* [Problem statement]: Reproduce the listing below verbatim.

— begin Dataset records —

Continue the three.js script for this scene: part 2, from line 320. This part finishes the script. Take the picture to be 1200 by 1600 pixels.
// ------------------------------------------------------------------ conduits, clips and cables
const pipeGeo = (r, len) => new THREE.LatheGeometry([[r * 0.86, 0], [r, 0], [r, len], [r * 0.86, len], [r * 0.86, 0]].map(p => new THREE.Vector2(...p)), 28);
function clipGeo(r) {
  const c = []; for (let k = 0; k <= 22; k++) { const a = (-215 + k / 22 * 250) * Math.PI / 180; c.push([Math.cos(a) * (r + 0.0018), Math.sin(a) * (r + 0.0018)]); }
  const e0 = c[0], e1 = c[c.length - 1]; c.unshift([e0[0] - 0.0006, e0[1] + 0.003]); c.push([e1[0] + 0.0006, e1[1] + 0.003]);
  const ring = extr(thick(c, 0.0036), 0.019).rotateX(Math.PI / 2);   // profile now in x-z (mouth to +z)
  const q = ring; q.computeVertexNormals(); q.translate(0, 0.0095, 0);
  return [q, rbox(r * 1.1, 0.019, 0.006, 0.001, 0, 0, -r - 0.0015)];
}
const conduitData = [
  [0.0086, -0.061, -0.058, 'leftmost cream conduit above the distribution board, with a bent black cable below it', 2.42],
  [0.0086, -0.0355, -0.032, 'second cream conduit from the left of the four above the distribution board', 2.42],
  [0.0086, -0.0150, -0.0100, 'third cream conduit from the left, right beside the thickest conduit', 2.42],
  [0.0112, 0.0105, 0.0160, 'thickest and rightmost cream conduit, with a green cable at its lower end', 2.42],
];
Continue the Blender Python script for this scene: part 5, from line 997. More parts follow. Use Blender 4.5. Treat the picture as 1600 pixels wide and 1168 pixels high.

— end Dataset records —

* [Task output]:
Continue the three.js script for this scene: part 2, from line 320. This part finishes the script. Take the picture to be 1200 by 1600 pixels.
// ------------------------------------------------------------------ conduits, clips and cables
const pipeGeo = (r, len) => new THREE.LatheGeometry([[r * 0.86, 0], [r, 0], [r, len], [r * 0.86, len], [r * 0.86, 0]].map(p => new THREE.Vector2(...p)), 28);
function clipGeo(r) {
  const c = []; for (let k = 0; k <= 22; k++) { const a = (-215 + k / 22 * 250) * Math.PI / 180; c.push([Math.cos(a) * (r + 0.0018), Math.sin(a) * (r + 0.0018)]); }
  const e0 = c[0], e1 = c[c.length - 1]; c.unshift([e0[0] - 0.0006, e0[1] + 0.003]); c.push([e1[0] + 0.0006, e1[1] + 0.003]);
  const ring = extr(thick(c, 0.0036), 0.019).rotateX(Math.PI / 2);   // profile now in x-z (mouth to +z)
  const q = ring; q.computeVertexNormals(); q.translate(0, 0.0095, 0);
  return [q, rbox(r * 1.1, 0.019, 0.006, 0.001, 0, 0, -r - 0.0015)];
}
const conduitData = [
  [0.0086, -0.061, -0.058, 'leftmost cream conduit above the distribution board, with a bent black cable below it', 2.42],
  [0.0086, -0.0355, -0.032, 'second cream conduit from the left of the four above the distribution board', 2.42],
  [0.0086, -0.0150, -0.0100, 'third cream conduit from the left, right beside the thickest conduit', 2.42],
  [0.0112, 0.0105, 0.0160, 'thickest and rightmost cream conduit, with a green cable at its lower end', 2.42],
];
Continue the Blender Python script for this scene: part 5, from line 997. More parts follow. Use Blender 4.5. Treat the picture as 1600 pixels wide and 1168 pixels high.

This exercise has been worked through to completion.